Ia menambahkan, jika berkaca pada kawasan IMIP di Morowali, dampak kesehatan seperti meningkatnya kasus ISPA sangat mungkin terjadi di IPIP. Masyarakat dapat tergusur, kehilangan mata pencaharian, dan ekosistem berubah total. Ini seperti “memindahkan kota ke desa”, sementara daya dukung wilayah tidak memadai.

Arko memperkirakan bahwa Desa Oko-Oko, Sopura, dan Lamedai yang agraris akan berubah menjadi kawasan yang mengimpor bahan pangan. Hasil bumi seperti padi dapat hilang. “Dampaknya akan dibebankan kepada daya dukung lingkungan. Air laut di sekitar smelter bisa meningkat suhunya, mata pencaharian lokal hilang, makanan khas lenyap, hingga adat istiadat berubah.”

Ia juga mengkritik skema investasi yang dinilainya tidak adil. “Nilai tambah pajak ekspor tidak sebanding dengan pendapatan smelter, apalagi investor mendapat fasilitas pajak 0%. Lapangan kerja yang dijanjikan tidak sebanding dengan kerusakan alam. Harusnya hilirisasi tidak dilakukan secara masif dan merusak. Negara mestinya melihat bahwa komoditas agraria seperti cengkeh dan pala jauh lebih berkelanjutan.”

Terkait penetapan PSN yang ditentukan pusat, Arko menyebut dinamika politik sangat kuat, sementara kebutuhan masyarakat daerah tidak diperhatikan. “Masyarakat di desa tidak membutuhkan mobil listrik. Orang kota yang menikmatinya. Negara harus melihat kehancuran ekologis yang terjadi. Kita tidak membutuhkan hilirisasi yang menghancurkan.”

Ia menegaskan, skenario terburuk adalah investasi ugal-ugalan yang mengabaikan dampak ekologis dan manusia. “Indonesia akan menjadi korban ganda: alam hancur, masyarakat sakit, dan negara menanggung biaya. Investor bisa saja pergi kapan saja.”

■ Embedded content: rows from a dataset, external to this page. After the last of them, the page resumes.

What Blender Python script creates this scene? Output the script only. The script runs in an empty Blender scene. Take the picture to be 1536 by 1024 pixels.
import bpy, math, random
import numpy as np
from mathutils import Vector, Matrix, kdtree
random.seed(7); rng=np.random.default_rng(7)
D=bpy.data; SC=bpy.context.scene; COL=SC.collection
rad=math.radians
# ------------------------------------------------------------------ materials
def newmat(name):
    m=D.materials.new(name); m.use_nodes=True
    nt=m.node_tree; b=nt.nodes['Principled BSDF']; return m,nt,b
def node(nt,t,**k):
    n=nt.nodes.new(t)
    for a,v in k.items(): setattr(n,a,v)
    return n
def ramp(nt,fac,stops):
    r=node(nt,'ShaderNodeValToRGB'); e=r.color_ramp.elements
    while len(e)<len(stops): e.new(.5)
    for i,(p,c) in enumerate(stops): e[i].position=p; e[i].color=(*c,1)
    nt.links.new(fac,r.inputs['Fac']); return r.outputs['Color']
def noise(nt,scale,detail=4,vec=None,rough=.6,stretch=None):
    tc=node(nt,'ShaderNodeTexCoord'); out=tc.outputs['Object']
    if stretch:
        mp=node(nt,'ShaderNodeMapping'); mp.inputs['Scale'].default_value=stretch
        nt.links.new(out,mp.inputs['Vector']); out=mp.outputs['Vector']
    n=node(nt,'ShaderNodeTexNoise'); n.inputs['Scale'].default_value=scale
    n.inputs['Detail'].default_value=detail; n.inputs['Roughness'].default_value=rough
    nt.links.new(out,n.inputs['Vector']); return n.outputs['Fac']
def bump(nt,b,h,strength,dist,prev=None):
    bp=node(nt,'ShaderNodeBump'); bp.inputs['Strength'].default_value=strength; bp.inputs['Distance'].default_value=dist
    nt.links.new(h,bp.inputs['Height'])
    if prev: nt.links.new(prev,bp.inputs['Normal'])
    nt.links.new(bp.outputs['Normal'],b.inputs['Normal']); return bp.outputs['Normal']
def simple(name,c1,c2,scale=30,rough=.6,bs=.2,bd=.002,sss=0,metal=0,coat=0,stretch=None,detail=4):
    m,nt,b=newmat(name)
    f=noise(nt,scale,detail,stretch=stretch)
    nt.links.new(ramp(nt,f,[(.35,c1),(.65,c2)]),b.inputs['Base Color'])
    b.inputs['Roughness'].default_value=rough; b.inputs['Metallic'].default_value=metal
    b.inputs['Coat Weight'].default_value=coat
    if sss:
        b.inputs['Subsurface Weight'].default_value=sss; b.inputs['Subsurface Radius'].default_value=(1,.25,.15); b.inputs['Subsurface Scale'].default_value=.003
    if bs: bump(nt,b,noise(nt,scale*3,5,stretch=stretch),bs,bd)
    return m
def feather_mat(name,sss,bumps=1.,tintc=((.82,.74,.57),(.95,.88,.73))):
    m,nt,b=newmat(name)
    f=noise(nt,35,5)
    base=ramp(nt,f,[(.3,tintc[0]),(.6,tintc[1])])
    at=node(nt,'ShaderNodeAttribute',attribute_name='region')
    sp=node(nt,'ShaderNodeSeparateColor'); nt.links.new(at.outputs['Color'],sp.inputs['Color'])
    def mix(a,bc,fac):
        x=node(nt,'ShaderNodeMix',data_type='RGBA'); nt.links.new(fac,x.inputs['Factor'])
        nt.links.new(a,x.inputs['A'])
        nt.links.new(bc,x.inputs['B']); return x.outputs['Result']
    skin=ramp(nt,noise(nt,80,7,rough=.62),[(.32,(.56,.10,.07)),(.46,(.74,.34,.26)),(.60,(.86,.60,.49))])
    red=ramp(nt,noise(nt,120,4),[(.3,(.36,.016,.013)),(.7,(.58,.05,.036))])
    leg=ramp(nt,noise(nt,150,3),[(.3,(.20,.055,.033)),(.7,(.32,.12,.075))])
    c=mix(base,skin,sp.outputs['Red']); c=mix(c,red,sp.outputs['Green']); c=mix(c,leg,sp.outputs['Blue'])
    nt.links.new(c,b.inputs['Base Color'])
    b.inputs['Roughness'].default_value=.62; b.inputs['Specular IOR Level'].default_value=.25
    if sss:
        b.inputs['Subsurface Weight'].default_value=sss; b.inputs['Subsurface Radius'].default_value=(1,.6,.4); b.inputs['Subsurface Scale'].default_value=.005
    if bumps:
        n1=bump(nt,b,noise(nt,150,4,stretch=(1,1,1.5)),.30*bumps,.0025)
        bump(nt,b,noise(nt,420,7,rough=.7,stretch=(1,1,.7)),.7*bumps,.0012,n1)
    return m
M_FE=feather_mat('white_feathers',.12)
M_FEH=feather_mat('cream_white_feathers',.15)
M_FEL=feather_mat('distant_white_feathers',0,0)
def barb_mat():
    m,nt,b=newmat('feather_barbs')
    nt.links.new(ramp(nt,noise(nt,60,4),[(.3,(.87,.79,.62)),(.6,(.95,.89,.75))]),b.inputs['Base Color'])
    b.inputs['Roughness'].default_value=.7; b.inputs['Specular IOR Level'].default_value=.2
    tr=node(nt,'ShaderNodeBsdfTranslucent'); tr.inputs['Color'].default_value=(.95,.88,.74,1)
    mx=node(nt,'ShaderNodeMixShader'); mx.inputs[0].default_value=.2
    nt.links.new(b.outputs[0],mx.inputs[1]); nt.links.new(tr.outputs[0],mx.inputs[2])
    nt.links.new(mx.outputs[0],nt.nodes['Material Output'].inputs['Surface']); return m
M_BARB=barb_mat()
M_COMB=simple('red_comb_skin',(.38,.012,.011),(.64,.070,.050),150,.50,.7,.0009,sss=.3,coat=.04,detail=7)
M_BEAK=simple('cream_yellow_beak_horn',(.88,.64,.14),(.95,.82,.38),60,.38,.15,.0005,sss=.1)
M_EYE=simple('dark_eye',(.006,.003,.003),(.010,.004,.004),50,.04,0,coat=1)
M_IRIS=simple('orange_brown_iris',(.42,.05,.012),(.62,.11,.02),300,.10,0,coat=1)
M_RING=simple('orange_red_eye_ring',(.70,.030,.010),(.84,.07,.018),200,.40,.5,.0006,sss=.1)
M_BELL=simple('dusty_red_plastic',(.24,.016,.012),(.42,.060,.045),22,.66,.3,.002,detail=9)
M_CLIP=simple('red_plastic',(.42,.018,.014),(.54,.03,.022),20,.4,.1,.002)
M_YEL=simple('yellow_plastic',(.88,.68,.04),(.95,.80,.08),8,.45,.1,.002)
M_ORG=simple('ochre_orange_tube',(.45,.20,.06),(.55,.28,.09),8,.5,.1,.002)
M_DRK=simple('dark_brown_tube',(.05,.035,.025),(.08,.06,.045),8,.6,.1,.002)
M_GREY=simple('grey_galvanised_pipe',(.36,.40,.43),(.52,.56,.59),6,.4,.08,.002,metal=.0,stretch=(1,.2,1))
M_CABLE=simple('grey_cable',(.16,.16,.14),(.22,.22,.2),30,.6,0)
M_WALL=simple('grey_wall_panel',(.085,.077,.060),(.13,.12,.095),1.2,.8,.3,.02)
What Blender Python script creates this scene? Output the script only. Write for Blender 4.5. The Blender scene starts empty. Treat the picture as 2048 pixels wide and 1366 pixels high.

Karena itu, ia menekankan penghentian izin baru tambang dan smelter, serta moratorium terhadap izin yang telah ada. Ia juga mempertanyakan dokumen Amdal IPIP yang belum ditemukan dalam proses investigasi. “Dokumen Amdal seharusnya bisa diakses warga terdampak, bukan hanya perusahaan dan pemerintah.”

Ia menyoroti persoalan limbah slag yang kini tidak lagi dikategorikan sebagai limbah B3 melalui Kepmen LHK No. 162/2022. “Karena slag tidak lagi masuk kategori B3, banyak kawasan smelter menggunakannya untuk reklamasi laut dan penimbunan jalan. Ini sangat mengkhawatirkan.”